Federal Tort Claims Acts (FTCA)
Tort claims acts (TCA) are statutes that waive the government's sovereign immunity from tort liability. These statutes allow courts to exercise jurisdiction over the government in certain cases, thus allowing citizens to seek relief for torts committed by officials. TCAs remove the need to directly petition the legislature for tort damages with a private bill, making relief from the government much more available.
The FTCA allows recovery "for injury or loss of property, or personal injury or death caused by the negligent or wrongful act or omission of any employee of the Government while acting within the scope of his office or employment, under circumstances where the United States, if a private person, would be liable to the claimant in accordance with the law of the place where the act or omission occurred." It allows people to sue federal government officials for certain actions by waiving the government’s immunity from tort liability.
Courts will strictly construe claims of government waiver of immunity in favor of the government.
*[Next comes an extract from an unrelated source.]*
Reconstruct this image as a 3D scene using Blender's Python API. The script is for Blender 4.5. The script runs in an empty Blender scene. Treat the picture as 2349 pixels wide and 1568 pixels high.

If a claim is ambiguous, the government will get the benefit of the doubt and retain immunity from liability.
The FTCA was enacted in 1946 to make the federal government liable in suit for the torts of its employees in the same way as a private individual is liable, although with some exceptions. Since there was no federal tort law to apply, the FTCA relies on substantive tort law of the state in which the claim arose. Molzof v. U.S., 502 U.S. 301 (1992). The ramifications of this are that if a particular tort is not recognized in that state, the plaintiff has no case. Midwest Knitting Mills, Inc. v. U.S., 950 F.2d 1295 (7th Cir. 1991).
The FTCA operates under a vicarious liability theory. If a suit is brought against a federal official for a common law tort, the federal government becomes the defendant. The federal official would be dismissed from the suit, and the federal government would be the defendant. Any damages awarded to the plaintiff would be paid by the federal government, not by the federal official. Therefore, the official will not be held accountable personally for damages awarded to the plaintiff, as long as the official was working within his scope of employment. Whether an official was working within the scope of his employment is determined on a case-by- case basis, but will include any normal and routine activities associated with the position he holds.